Gove told Marr that "we haven't seen the increase in the number of people playing competitive sport". That, Burnham said, is disproved by the school sport survey earlier this year, which found that 27% more boys and 60% more girls now take part in interschool competitive sport than in 2006.

Burnham also took issue with Cameron's claim in the Commons in November that "last year the proportion of 11- to 15-year-olds playing sport went down". The Taking Part survey, from which Cameron quoted, did find that the proportion of that age group doing sport in the previous week had gone down by 0.8%, he said. But it also found that the percentage doing sport in the previous month had risen, albeit by only 0.7%.

The withdrawal of the £162m means that heads will have to pay for PE and sporting activities out of their usual budgets. Gove admitted to the Commons education select committee yesterday that schools would not be receiving a real-terms increase in their budgets, as inflation is higher than had been forecast.
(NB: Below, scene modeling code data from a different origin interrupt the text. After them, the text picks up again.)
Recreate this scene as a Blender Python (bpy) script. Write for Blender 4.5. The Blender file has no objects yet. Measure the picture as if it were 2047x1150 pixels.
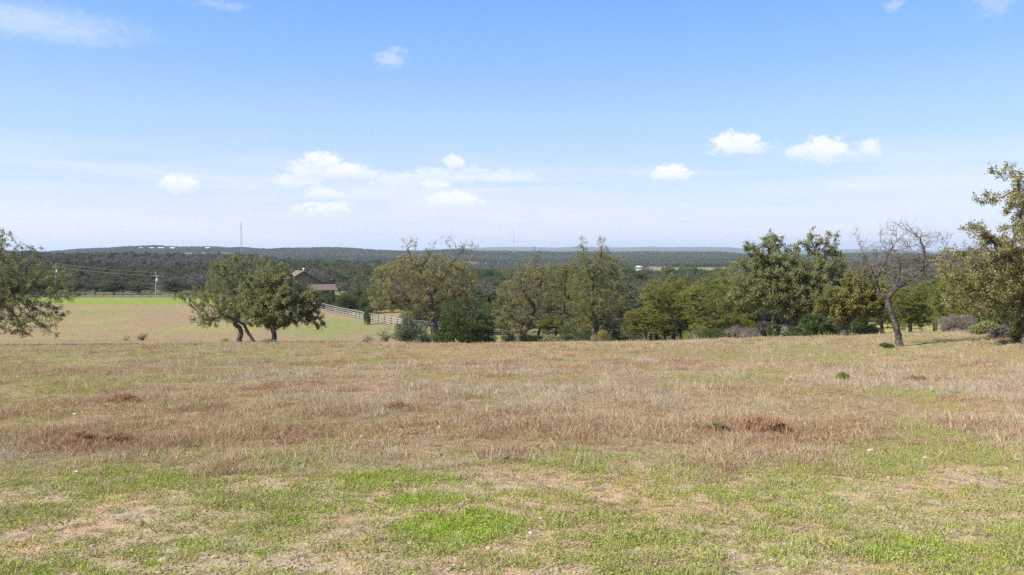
import bpy, math, numpy as np
from mathutils import Vector
S = bpy.context.scene
COL = S.collection
# ------------------------------------------------------------------ camera
F, CX, HY, W, H = 1606.0, 1023.5, 502.0, 2047.0, 1150.0
cam = bpy.data.cameras.new('camera'); camo = bpy.data.objects.new('camera', cam); COL.objects.link(camo)
camo.location = (0, 0, 0); camo.rotation_euler = (math.radians(90), 0, 0)
cam.sensor_width = 36; cam.lens = F / W * 36; cam.shift_y = -(H / 2 - HY) / W
cam.clip_start = .1; cam.clip_end = 40000
S.camera = camo
# ------------------------------------------------------------------ sky, sun, exposure
SUN_AZ, SUN_EL = 114.0, 40.0          # sun to the left, a little behind the camera
world = bpy.data.worlds.new("World"); S.world = world; world.use_nodes = True
S.view_settings.view_transform = 'Standard'; S.view_settings.look = 'None'
S.view_settings.exposure = 0.82; S.view_settings.gamma = 1; S.view_settings.use_curve_mapping = False
sl = bpy.data.lights.new('sun', 'SUN'); sun = bpy.data.objects.new('sun', sl); COL.objects.link(sun)
sl.energy = 5.0; sl.angle = math.radians(.53); sl.color = (1, .95, .87)
e_, a_ = math.radians(SUN_EL), math.radians(SUN_AZ)
sdir = Vector((-math.sin(a_) * math.cos(e_), math.cos(a_) * math.cos(e_), math.sin(e_)))
sun.rotation_mode = 'QUATERNION'; sun.rotation_quaternion = sdir.to_track_quat('Z', 'Y')
S.cycles.use_denoising = False
S.cycles.max_bounces = 6; S.cycles.diffuse_bounces = 3; S.cycles.transmission_bounces = 3
S.cycles.transparent_max_bounces = 8; S.cycles.volume_bounces = 0


class NT:
    """tiny helper for node trees"""
    def __init__(s, tree):
        s.t = tree; s.n = tree.nodes; s.l = tree.links
    def inp(s, sock, v):
        if isinstance(v, bpy.types.NodeSocket): s.l.new(v, sock)
        elif v is not None: sock.default_value = v
    def math(s, op, a, b=None, c=None, clamp=False):
        n = s.n.new('ShaderNodeMath'); n.operation = op; n.use_clamp = clamp
        s.inp(n.inputs[0], a); s.inp(n.inputs[1], b); s.inp(n.inputs[2], c); return n.outputs[0]
    def mix(s, f, a, b, mode='MIX'):
        n = s.n.new('ShaderNodeMix'); n.data_type = 'RGBA'; n.blend_type = mode
        s.inp(n.inputs[0], f)
        for k, v in ((6, a), (7, b)):
            if isinstance(v, (tuple, list)): v = tuple(v)[:3] + (1,)
            s.inp(n.inputs[k], v)
        return n.outputs[2]
    def ramp(s, f, stops, interp='LINEAR'):
        n = s.n.new('ShaderNodeValToRGB'); r = n.color_ramp; r.interpolation = interp
        while len(r.elements) < len(stops): r.elements.new(.5)
        for e, (p, c) in zip(r.elements, stops):
            e.position = p; e.color = (tuple(c) + (1,))[:4] if isinstance(c, (tuple, list)) else (c, c, c, 1)
        s.inp(n.inputs[0], f); return n.outputs[0]
    def noise(s, vec, scale, detail=4, rough=.55, dist=0.):
        n = s.n.new('ShaderNodeTexNoise'); s.inp(n.inputs['Vector'], vec)
        n.inputs['Scale'].default_value = scale; n.inputs['Detail'].default_value = detail
        n.inputs['Roughness'].default_value = rough; n.inputs['Distortion'].default_value = dist
        return n.outputs['Fac']
    def smooth(s, v, a, b):
        n = s.n.new('ShaderNodeMapRange'); n.interpolation_type = 'SMOOTHSTEP'
        s.inp(n.inputs[0], v); n.inputs[1].default_value = a; n.inputs[2].default_value = b
        return n.outputs[0]


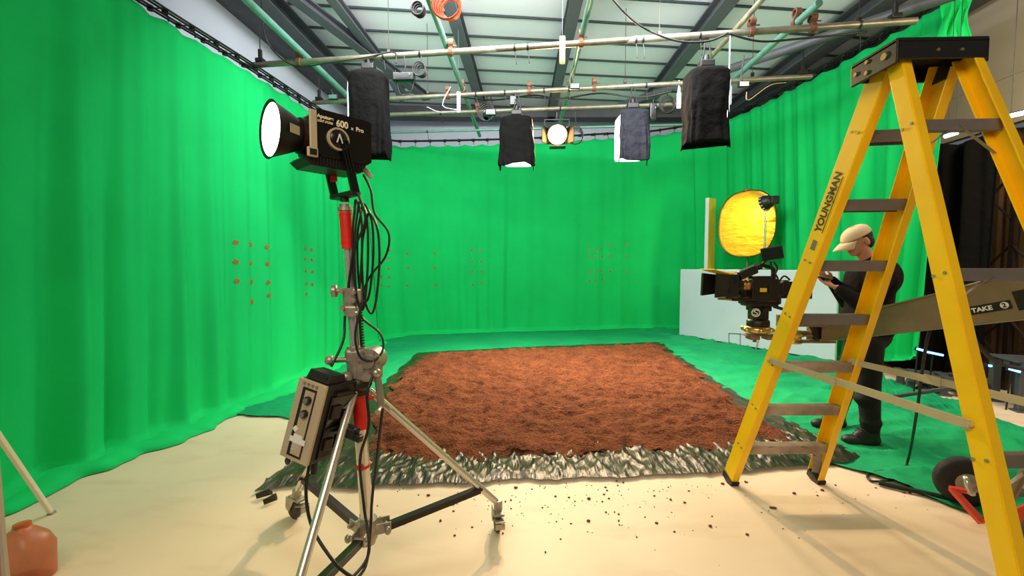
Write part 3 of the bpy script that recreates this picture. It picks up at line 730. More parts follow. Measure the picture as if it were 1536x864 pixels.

Burnham said: "Michael Gove has used misleading statistics and sought to imply that funding is simply being devolved to head teachers. But the truth is that school sport has been earmarked for severe cuts. Olympic athletes, head teachers and hundreds of thousands of young people have condemned this move – does he really think he knows better than them?"

A DfE spokesman said last night: "We believe headteachers should have the freedom to spend money in the way they think best suits their pupils.

"That's why at the time of the spending review we announced that we were de-ringfencing numerous grants that schools received and mainstreaming them into the direct schools grant. This included funding for specialist schools including specialist sports colleges."

"We also made it clear at the time of the spending review that we were ending the last government's PE andsports strategy. and would set out an alternative route, redeploying resources and people, because we felt that it had failed to deliver competitive sport in schools."